Это не могло не тревожить Достоевского особенно: там, где разрушается малая Церковь, семья, там рождается угроза соборному единству Церкви Христовой. Ибо непрочность семьи едва ли не всегда обусловлена разрушением идеи отцовства. Идея же эта, как идея сакральная, именуется от Отца Господа нашего Иисуса Христа (Еф. 3,14–15). "Атеистическая революция неизбежно совершает отцеубийство, — писал Бердяев, осмысляя идею Карамазовых, — она отрицает отечество, порывает связь сына с отцом".

Идея отцовства расшатывалась с двух концов: от недостоинства отцовского и от сыновнего рационального прагматизма.

Конечно, Церковь Христова неколебима и врата ада не одолеют её (Мф. 16,18). Но в конкретно-историческом бытии, и не всей Церкви, а лишь в части её, она может быть повреждена и ослаблена: отрицать такое опытное знание бессмысленно. Достоевского это не могло не тревожить.

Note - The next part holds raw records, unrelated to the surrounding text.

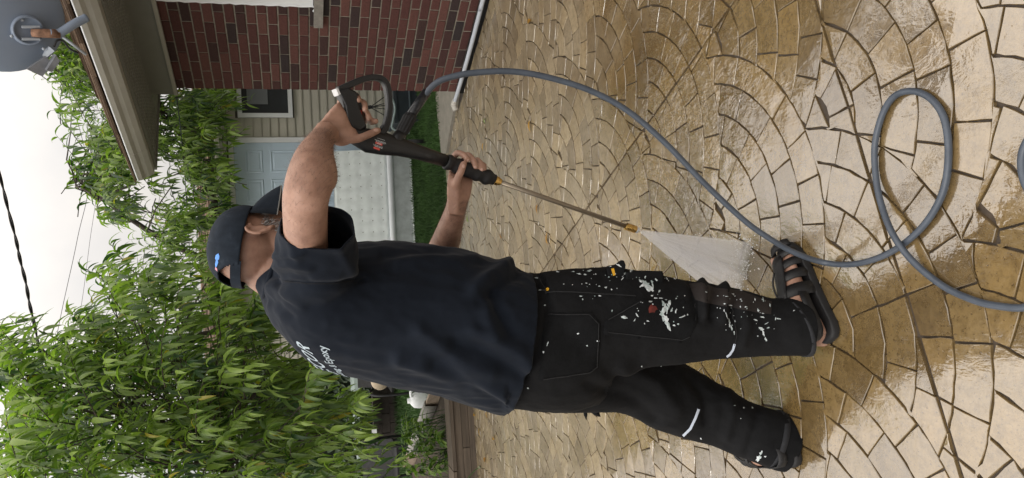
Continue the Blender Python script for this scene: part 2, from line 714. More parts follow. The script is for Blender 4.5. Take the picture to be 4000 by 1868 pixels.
def hbox(mb, s0, s1, n0, n1, z0, z1):
    mb.box(hp((s0 + s1) / 2, (n0 + n1) / 2, (z0 + z1) / 2), E1 * ((s1 - s0) / 2), HN * ((n1 - n0) / 2), UP * ((z1 - z0) / 2))


hbox(wm, 0.006, WS0, -0.30, -0.007, 0.0, Z_SOF)
hbox(wm, WS0, 2.1, -0.30, -0.007, 0.0, WZ0)
hbox(wm, WS0, 2.1, -0.30, -0.007, WZ1, Z_SOF)
hbox(wm, 2.1, 7.0, -0.30, -0.007, 0.0, Z_SOF)
wall = wm.build('wall', m_mortar, house)
# bricks
CP, BL = 0.0695, 0.2035
bmeshes = []
rb = random.Random(5)
for L in (BL, BL / 2):
    for k in range(4):
        b = MB()
        h2, l2, d2 = (CP - 0.0105) / 2, (L - 0.0105) / 2, 0.045
        q = 0.003
        jit = lambda: rb.uniform(-.0013, .0013)
        f = [Vector((sx * (l2 - q) + jit(), d2, sz * (h2 - q) + jit())) for sx, sz in ((-1, -1), (1, -1), (1, 1), (-1, 1))]
        g2 = [Vector((sx * l2 + jit(), d2 - q, sz * h2 + jit())) for sx, sz in ((-1, -1), (1, -1), (1, 1), (-1, 1))]
        k2 = [Vector((sx * l2, -d2, sz * h2)) for sx, sz in ((-1, -1), (1, -1), (1, 1), (-1, 1))]
        b.loft([k2, g2, f], True, True)
        me = b.mesh('brick')
        me.materials.append(m_brick)
        bmeshes.append(me)
RH = Matrix((( -E1.x, HN.x, 0, 0), (-E1.y, HN.y, 0, 0), (0, 0, 1, 0), (0, 0, 0, 1)))
nrow = int((Z_FRZ - 0.055) / CP)
extra = MB()
nb = 0
for r in range(nrow + 1):
    z = 0.055 + CP * (r + 0.5)
    off = 0.0 if r % 2 else -BL / 2
    c = 0
    while True:
        s0 = off + c * BL
        s1 = s0 + BL
        c += 1
        if s0 > 6.8:
            break
        half = False
        if s0 < -0.01:
            s0, half = 0.0, True
        inwin = WZ0 - 0.062 < z < WZ1
        if inwin and s0 < 2.1 and s1 > WS0 - 0.01:
            if z < WZ0 and s0 > WS0 - 0.18 or z > WZ0:
                if s0 < WS0 - 0.06 and z > WZ0:
                    s1 = WS0 - 0.008
                    half = (s1 - s0) < BL * 0.75
                else:
                    continue
        if z < WZ0 and z > WZ0 - 0.062 and s0 > 0.72 and s0 < 2.1:
            continue
        L = s1 - s0
        me = bmeshes[(4 if half or L < BL * 0.75 else 0) + rb.randrange(4)]
        nominal = BL / 2 if (half or L < BL * 0.75) else BL
        p = hp((s0 + s1) / 2, -0.045 + rb.uniform(-.0015, .0018), z)
        if s0 < 1.35:
            o = bpy.data.objects.new('brick', me)
            COL.objects.link(o)
            o.parent = wall
            mw = Matrix.Translation(p) @ RH @ Matrix.Rotation(rb.uniform(-.006, .006), 4, 'Y') @ Matrix.Diagonal((L / nominal, 1, 1, 1))
            o.matrix_basis = mw
            nb += 1
        else:
            hbox(extra, s0 + .005, s1 - .005, -0.05, -0.001, z - CP / 2 + .005, z + CP / 2 - .005)
o = extra.build('brickwork', m_brick, house)
o['kind'] = 'stuff'
# foundation strip, window, sill
MB_ = MB()
hbox(MB_, 0.0, 7.0, -0.08, 0.012, -0.012, 0.056)
MB_.build('foundation', m_black, house)
win = MB()
hbox(win, WS0, 2.1, -0.06, 0.010, WZ1 - 0.06, WZ1)
hbox(win, WS0, 2.1, -0.06, 0.010, WZ0, WZ0 + 0.06)
hbox(win, WS0, WS0 + 0.062, -0.06, 0.0095, WZ0 + 0.06, WZ1 - 0.06)
hbox(win, 2.038, 2.1, -0.06, 0.0095, WZ0 + 0.06, WZ1 - 0.06)
wo = win.build('window', m_white, house)
wp = MB()
hbox(wp, WS0 + 0.062, 2.038, -0.05, -0.035, WZ0 + 0.06, WZ1 - 0.06)
wp.build('pane', m_glass, wo)
ck = MB()                                     # ragged bead of white caulk round the frame
ckp = []
for k in range(30):
    ckp.append(hp(WS0 - 0.004 + 0.004 * sin(k * 2.1) * (1 if k % 3 else 2), 0.006, WZ1 - (WZ1 - WZ0 + 0.02) * k / 29))
ckp += [hp(WS0 - 0.05, 0.006, WZ0 - 0.004)]
ck.tube(ckp, [0.007 + 0.003 * abs(sin(k * 1.7)) for k in range(31)], 6)
ck.build('caulk', m_white, wo)
sl = MB()
hbox(sl, 0.735, 2.2, -0.08, 0.035, WZ0 - 0.066, WZ0 - 0.004)
sl.build('window_sill', m_stonesill, house)
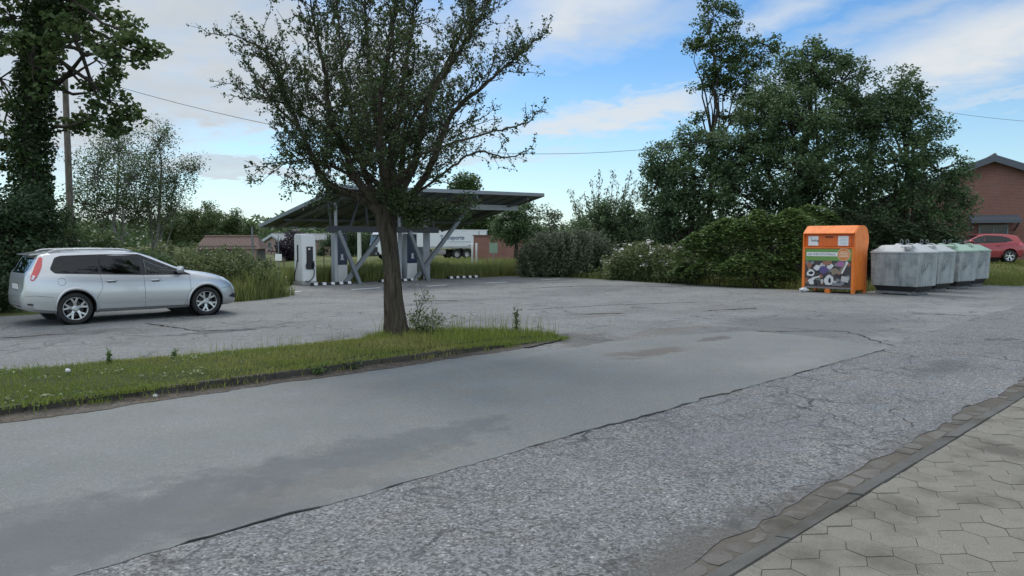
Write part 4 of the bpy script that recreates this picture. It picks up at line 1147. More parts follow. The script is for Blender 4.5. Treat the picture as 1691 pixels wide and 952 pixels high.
# grey cabinet shape modelling what looks like a translucent glare behind the wide post
cx = ab(19.35, 26.4, .0)
sw = empty('glare_cabinet', cx, RANG, 'grey cabinet shape in place of a translucent glare behind the wide canopy post', 'cabinet')
mb = MB(); mb.box((0, 0, .09), (.98, .5, .18)); mb.build('plinth', M_concrete, sw, bevel=.01)
mb = MB(); mb.box((0, 0, .77), (.94, .46, 1.18)); mb.box((0, 0, 1.375), (1.0, .52, .03)); bd = mb.build('body', M_greypanel, sw, bevel=.008)
mb = MB(); mb.box((-.235, -.236, .77), (.44, .014, 1.08)); mb.build('door', M_greypanel, sw, bevel=.004)
mb = MB(); mb.box((.235, -.236, .77), (.44, .014, 1.08)); mb.build('door', M_greypanel, sw, bevel=.004)
mb = MB(); mb.box((-.05, -.25, .85), (.03, .03, .14)); mb.build('handle', M_black, sw, bevel=.006)

# rubber wheel stops
def wheel_stop(a, b, label):
    r = empty('wheel_stop', ab(a, b, .012), RANG, label, 'wheel stop', 'rubber wheel stops at the charging bays')
    mb = MB(); mb.prism([(-.075, 0), (.075, 0), (.05, .10), (-.05, .10)], -.88, .88, 'x'); mb.build('rubber_block', M_rubber, r, bevel=.012)
    for k in range(5):
        x = -.72 + k * .36
        mb = MB(); mb.prism([(-.0795, .012), (-.0545, .1035), (.0545, .1035), (.0795, .012), (.076, .010), (.051, .0995), (-.051, .0995), (-.076, .010)], x - .075, x + .075, 'x'); mb.build('reflector', M_white, r)
wheel_stop(14.55, 24.9, 'black rubber wheel stop with white blocks at the foot of the white charger')
wheel_stop(17.65, 25.05, 'black rubber wheel stop with white blocks passing behind the hawthorn trunk')
wheel_stop(21.35, 25.25, 'black rubber wheel stop with white blocks alone at the empty bay beside the meadow')
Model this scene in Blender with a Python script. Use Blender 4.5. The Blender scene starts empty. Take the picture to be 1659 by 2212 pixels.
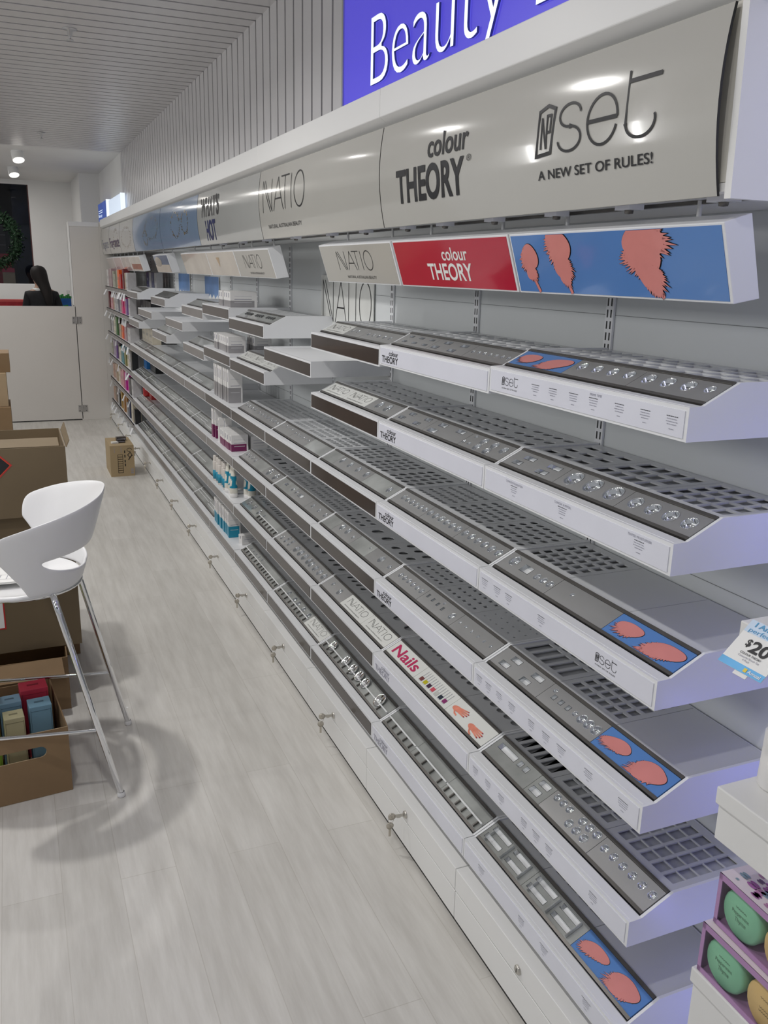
import bpy, bmesh, math, random
from mathutils import Matrix, Vector, Euler
random.seed(7)
S = bpy.context.scene
COL = S.collection

# ------------------------------------------------------------------ camera, world, lights, exposure
W, H, F = 1659.0, 2212.0, 1867.76
yaw, pitch, roll = 0.4040099, 0.2698691, 0.0236134
CAMZ = 1.6
fw = Vector((math.sin(yaw) * math.cos(pitch), math.cos(yaw) * math.cos(pitch), -math.sin(pitch)))
r0 = Vector((math.cos(yaw), -math.sin(yaw), 0)); u0 = r0.cross(fw)
rt = math.cos(roll) * r0 + math.sin(roll) * u0
up = -math.sin(roll) * r0 + math.cos(roll) * u0
cd = bpy.data.cameras.new('camera'); cam = bpy.data.objects.new('camera', cd); COL.objects.link(cam)
cd.sensor_fit = 'HORIZONTAL'; cd.sensor_width = 36.0; cd.lens = 36.0 * F / W
cd.clip_start = 0.02; cd.clip_end = 100
cam.matrix_world = Matrix(((rt.x, up.x, -fw.x, 0), (rt.y, up.y, -fw.y, 0), (rt.z, up.z, -fw.z, CAMZ), (0, 0, 0, 1)))
S.camera = cam

S.view_settings.view_transform = 'Standard'; S.view_settings.look = 'None'
S.view_settings.gamma = 1.0; S.view_settings.use_curve_mapping = False
S.view_settings.exposure = -0.09

wd = bpy.data.worlds.new('world'); S.world = wd; wd.use_nodes = True
bg = wd.node_tree.nodes['Background']
bg.inputs[0].default_value = (0.92, 0.95, 1.0, 1); bg.inputs[1].default_value = 0.34

def lamp(name, kind, loc, power, color=(1, 1, 1), size=0.1, size_y=None, aim=None, spot=None, spread=None):
    l = bpy.data.lights.new(name, kind); l.energy = power; l.color = color
    o = bpy.data.objects.new(name, l); COL.objects.link(o); o.location = loc
    if kind == 'AREA':
        l.shape = 'DISK' if size_y is None else 'RECTANGLE'
        l.size = size
        if size_y: l.size_y = size_y
        if spread: l.spread = spread
    if kind == 'POINT': l.shadow_soft_size = size
    if kind == 'SPOT':
        l.spot_size = spot or 1.6; l.spot_blend = 0.6; l.shadow_soft_size = size
    d = (Vector(aim) - Vector(loc)) if aim else Vector((0, 0, -1))
    o.rotation_euler = d.to_track_quat('-Z', 'Y').to_euler()
    return o
for i, y in enumerate((0.5, 1.75, 3.0, 4.25, 5.5, 6.75, 8.0)):      # recessed downlights of the aisle
    lamp('downlight', 'AREA', (-0.16, y, 2.54), 14.0 if y == 3.0 else 7.2, (1, 0.98, 0.955), 0.08, spread=math.radians(160))
for x, y in ((-0.6, 9.1), (-0.3, 10.9)): lamp('downlight', 'AREA', (x, y, 2.54), 9.0, (1, 0.97, 0.93), 0.12)  # unseen fill lamps, added to brighten the far end
for y in (0.2, 1.6, 3.0, 4.6, 6.2, 7.8):                            # fluorescent troffers of the shop floor behind
    lamp('troffer', 'AREA', (-3.0, y, 2.5), 12.0, (1, 0.99, 0.97), 0.06, 1.1, aim=(0.9, y, 1.9), spread=math.radians(150))
for z, pw in ((1.25, 0.26), (0.78, 0.30), (0.32, 0.30)):                                         # violet shelf lights on the neighbouring display column
    lamp('violet_shelf_light', 'POINT', (1.165, 0.835, z), pw, (0.22, 0.24, 1.0), 0.03)

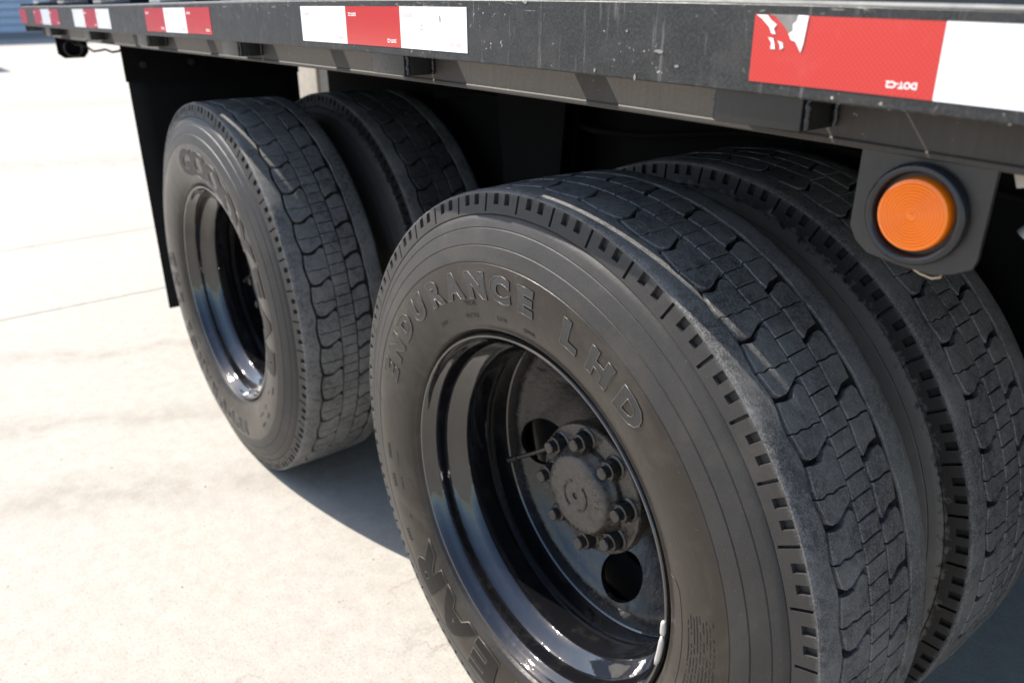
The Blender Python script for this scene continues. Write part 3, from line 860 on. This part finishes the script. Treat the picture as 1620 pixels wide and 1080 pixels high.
# black tool box closing the view under the deck to the right of the wheels
m = MB().box(0.80, 2.4, 0.50, 1.2, Z(-0.17), Z(0.62), 0.01); m.build('tool_box', MT['black'], truck, True, sharp=30)
m = MB().box(0.35, 0.78, 0.675, 1.1, Z(-0.10), Z(0.60), 0.01); m.build('air_tank', MT['black'], truck, True, sharp=30)

MT['gear'] = simple('dusty_chassis_gear', (0.022, 0.020, 0.018), 0.6, bump=(90, 0.001), vary=0.6, scale=30)
for k in range(1):
    q = [(-1.15+0.13*i, 0.60-0.012*k, Z(0.50)-0.05*k+0.022*math.sin(i*0.9+k*1.4)) for i in range(14)]
    MB().tube(q, 0.007, 8).build('air_hose', MT['black'], truck, True)
for k in range(9):
    MB().lathe([(0.0001, 0.6375), (0.013, 0.6375), (0.0145, 0.645), (0.0145, 0.6595)], 6, -1.35+0.21*k, Z(0.585-0.05*(k % 2))).build('frame_bolt', MT['gear'], truck)

# mud flap behind the farther wheel
fl = MB()
NX, NZ = 10, 14
for s in (0, 1):
    pass
fv = []; ff = []
for i in range(NX+1):
    for j in range(NZ+1):
        y = 0.011+0.56*i/NX; z = Z(-0.236)+(0.776)*j/NZ
        fv.append((-2.0+0.004*math.sin(y*9)*(1-j/NZ), y, z))
for i in range(NX):
    for j in range(NZ):
        a = i*(NZ+1)+j; ff.append((a, a+NZ+1, a+NZ+2, a+1))
flap = MB().add(fv, ff).build('mud_flap', MT['rubberflap'], truck, True)
sm = flap.modifiers.new('thickness', 'SOLIDIFY'); sm.thickness = 0.008
hang = MB().box(-1.998, -1.989, 0.004, 0.575, Z(0.515), Z(0.640), 0.0015).build('flap_hanger', MT['black'], truck, True, sharp=30)
for by in (0.06, 0.21, 0.36, 0.50):
    MB().lathe([(0.0001, 0), (0.011, 0), (0.012, 0.008)], 6).build('bolt', MT['nut'], hang, loc=(-1.981, by, Z(0.565)), rot=(0, 0, PI/2))

# marker light bracket with grommet and lens
def marker(cx, cz, lamp=True):
    yb = -0.022
    out = [(-0.054, 0.054), (-0.0545, -0.020), (-0.048, -0.031), (-0.036, -0.040), (-0.004, -0.0445), (0.022, -0.0455), (0.036, -0.041), (0.049, -0.034), (0.0515, -0.026), (0.0525, 0.054)]
    out = [(cx+a, cz+b) for a, b in out]
    br = MB().prism(out, yb, yb+0.005)
    b = br.build('marker_bracket', MT['bracket'], truck)
    bv = b.modifiers.new('edge', 'BEVEL'); bv.width = 0.0008; bv.segments = 2
    g = MB().lathe([(0.0330, yb-0.0002), (0.0395, yb-0.0002), (0.0405, yb-0.0035), (0.0395, yb-0.0075), (0.0370, yb-0.0095), (0.0340, yb-0.0085), (0.0322, yb-0.0035), (0.0318, yb+0.012)], 72, cx, cz)
    g.build('grommet', MT['grommet'], b, True)
    if not lamp: return b
    pr = [(0.0316, yb+0.006), (0.0306, yb-0.0040), (0.0303, yb-0.0068), (0.0294, yb-0.0088), (0.0284, yb-0.0093)]
    r = 0.0268
    while r > 0.0035:
        pr += [(r, yb-0.0097), (r-0.0008, yb-0.0090), (r-0.0018, yb-0.0097)]; r -= 0.0026
    pr += [(0.0030, yb-0.0097), (0.0018, yb-0.0106), (0.0001, yb-0.0109)]
    pr = [(a*0.945, b_) for a, b_ in pr]
    MB().lathe(pr, 72, cx, cz).build('lens', MT['amber'], b, True, sharp=25)
    # reflector bowl and bulb behind the lens
    MB().lathe([(0.0330, yb+0.006), (0.0330, yb+0.028), (0.0001, yb+0.028)], 40, cx, cz).build('lamp_back', MT['black'], b, True, sharp=30)
    return b
mk_ = marker(0.5235, Z(0.5890))
lb = MB().tube([(0.500, -0.012, Z(0.553)), (0.515, -0.010, Z(0.545)), (0.530, -0.012, Z(0.5395)), (0.541, -0.014, Z(0.5385)), (0.548, -0.016, Z(0.5415)), (0.551, -0.016, Z(0.549)), (0.5505, -0.012, Z(0.556))], 0.0011, 8)
lb.build('wire_loop', MT['wire'], mk_, True)
fb = MB().prism([(-0.020, Z(0.625)), (0.088, Z(0.625)), (0.088, Z(0.565)), (0.070, Z(0.545)), (0.000, Z(0.545)), (-0.020, Z(0.562))], -2.862, -2.85, 'x').build('lamp_bracket', MT['black'], truck)
MB().lathe([(0.026, 0), (0.034, 0), (0.035, -0.006), (0.031, -0.009), (0.027, -0.006), (0.026, 0.0)], 32).build('grommet', MT['grommet'], fb, True, loc=(-2.849, 0.034, Z(0.583)), rot=(0, 0, PI/2))
# loose wire that hangs under the far end of the deck
q = [(-2.80+i*0.09, 0.02, Z(0.612)-0.020*math.sin(i/9*PI)-0.006*math.sin(i*1.9)) for i in range(10)]
MB().tube(q, 0.0035, 6).build('hanging_cable', MT['black'], truck, True)
# forged hook and small tab under the deck to the right
hk = MB().tube([(0.602, 0.03, Z(0.630)), (0.600, 0.028, Z(0.606)), (0.597, 0.026, Z(0.592)), (0.588, 0.024, Z(0.576))], [0.005, 0.0065, 0.0055, 0.0085], 10)
hk.build('tie_down_hook', MT['steel'], truck, True, sharp=50)
MB().prism([(0.578, Z(0.6320)), (0.596, Z(0.6320)), (0.592, Z(0.619)), (0.584, Z(0.617))], -0.006, 0.004).build('tab', MT['tan'], truck)

# uprights and boards of the cargo side standing on the deck
for (xa, xb) in ((-3.04, -2.86), (-2.56, -2.38), (-2.01, -1.85), (-1.40, -1.27)):
    MB().box(xa, xb, 0.02, 0.08, Z(0.7400), Z(1.25), 0.004).build('side_post', MT['navy'], truck, True, sharp=30)
    MB().box(xa-0.11, xa-0.015, -0.020, 0.03, Z(0.7400), Z(0.7500), 0.002).build('post_foot', MT['edge'], truck, True, sharp=30)
for k in range(3):
    MB().box(X0+0.02, -1.05, 0.085, 0.105, Z(0.745)+k*0.165, Z(0.905)+k*0.165, 0.003).build('side_board', MT['board'], truck, True, sharp=30)
for k in range(3):
    MB().box(-1.04, X1, 0.085, 0.105, Z(0.745)+k*0.165, Z(0.905)+k*0.165, 0.003).build('side_board', MT['navy'], truck, True, sharp=30)

# ------------------------------------------------------------------ yard
yard = MB().box(-170, 120, -120, 120, -0.5, -0.012).build('concrete_yard', MT['joint'])
yard['kind'] = 'structure'
xj = [-170, -120, -90, -60, -44, -34, -29, -24.2, -19.3, -14.3, -9.3, -4.25, -3.06, 3.0, 9, 15, 30, 60, 120]
yj = [-120, -60, -30, -15, -5, 7, 19, 31, 60, 120]
for a, b in zip(xj, xj[1:]):
    for c, d in zip(yj, yj[1:]):
        g = 0.0045
        m = MB(); m.box(a+g, b-g, c+g, d-g, -0.0118, 0.0, 0.0)
        m.build('slab', MT['concrete'], yard)
gr = MB(); rg2 = random.Random(21)
for k in range(2600):
    x = rg2.uniform(-6, 0.6); y = rg2.uniform(-1.5, 1.2); q = rg2.uniform(0.0006, 0.0016) if k % 12 else rg2.uniform(0.0015, 0.0035)
    V_ = [(x+q*rg2.uniform(.5, 1.3)*math.cos(a), y+q*rg2.uniform(.5, 1.3)*math.sin(a), 0.0) for a in (0.3, 2.3, 4.4)]+[(x, y, q*rg2.uniform(.5, 1.0))]
    gr.add(V_, [(0, 1, 3), (1, 2, 3), (2, 0, 3)])
gr.build('grit', MT['grime2'], yard)['kind'] = 'stuff'
# a few pebbles and leaf scraps lying about
for (gx, gy, s) in ((-0.79, -0.345, 0.006), (-0.52, -0.44, 0.005), (-1.28, -0.14, 0.004), (-0.70, -0.60, 0.003), (-1.9, -0.3, 0.004), (-2.3, -0.35, 0.006), (-0.98, -0.19, 0.004)):
    pass

# ------------------------------------------------------------------ warehouse beyond the yard
wh = MB().box(-52, -36.25, -40, 60, 0.0, 6.9).build('warehouse', MT['siding'])
tag(wh, 'pale blue grey metal warehouse with horizontal siding beyond the concrete yard', 'building')
MB().box(-36.249, -36.10, -40, 60, 0, 0.22).build('footing', MT['footing'], wh)
pm = MB()
pm.prism([(-36.248, 0.0), (-36.12, 0.0), (-36.175, 0.03), (-36.175, 0.20), (-36.215, 0.262), (-36.248, 0.262)], -40, 60)
pme = mesh('siding_panel', pm.v, pm.f, MT['siding'])
bm = bmesh.new(); bm.from_mesh(pme); bmesh.ops.recalc_face_normals(bm, faces=bm.faces[:]); bm.to_mesh(pme); bm.free()
for k in range(25): obj('siding_panel', pme, wh, (0, 0, 0.221+k*0.264))
MB().prism([(-52.4, 6.91), (-35.8, 6.91), (-35.8, 7.0), (-44, 8.4), (-52.4, 7.0)], -40.4, 60.4).build('roof', MT['roofm'], wh)

# ------------------------------------------------------------------ unseen dumpster, added to cast the shadow at the left edge of the yard
dx, dy_, dh = -19.75, 1.05, 1.85
db = MB()
db.prism([(dx-1.9, 0.12), (dx-0.15, 0.12), (dx, dh), (dx-2.0, dh)], dy_-3.0, dy_)
dump = db.build('dumpster', MT['dump'])
tag(dump, 'dark green steel dumpster added out of view to cast a shadow on the yard', 'dumpster')
for k in range(7): MB().box(dx-0.02, dx+0.05, dy_-2.9+k*0.45, dy_-2.82+k*0.45, 0.25, dh-0.12).build('rib', MT['dump'], dump)
MB().box(dx-2.05, dx+0.06, dy_-3.05, dy_+0.03, dh+0.001, dh+0.06).build('lid', MT['black'], dump)
for a in (-1.7, -0.4):
    for b in (-2.7, -0.35): MB().lathe([(0.0001, 0), (0.09, 0), (0.09, 0.07), (0.0001, 0.07)], 20, dx+a, 0.06+0.03).build('caster', MT['black'], dump, loc=(0, dy_+b, 0))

Понимая Церковь, вслед за Хомяковым, как единство благодати Христовой, пребывающей во множестве покоряющихся благодати, Достоевский мучительно переживал именно пренебрежение к тому, что должно быть стяжаемо человеком в его земном бытии, прежде всего, через воцерковлённость семейную.

Разумеется, внешние силы много потрудились над разрушением идеи семьи (революционеры включили это в свою программу). Но бесы успешно действуют лишь там, где оскудевает сила веры. Главная причина торжества духа разрушения — в начинающемся внутреннем распаде апостасийного мира. Вот боль Достоевского.

В "Братьях Карамазовых" стержневой связью всей идейно-эстетической конструкции романа становится противостояние Ивана и Алёши, все остальные коллизии и сюжетные ходы тем или иным образом соотносятся с их духовным противоборством, хотя внешне все события вихрятся вокруг убийства Фёдора Павловича Карамазова, отца "случайного семейства", — к убийству же невольно направляется и внимание читателя. Сложное сопряжение внешнего развития действия и скрытых внутренних борений в самой глубине событийной стихии — высочайшее художественное достижение Достоевского-романиста. Тут ему, пожалуй, нет равных среди русских писателей, за исключением разве что Чехова.

В центре борьбы между сакральным и профанным началами, между ясной стройностью веры и стихией безверия — фигура Алёши Карамазова. От того выбора, который ему предстоит совершить, зависят (символически) в конечном итоге судьбы мира. Ибо он символизирует собою ищущее человечество. Поэтому именно против него направлены все бесовские удары. Он выносит на себе основную тяготу противостояния им.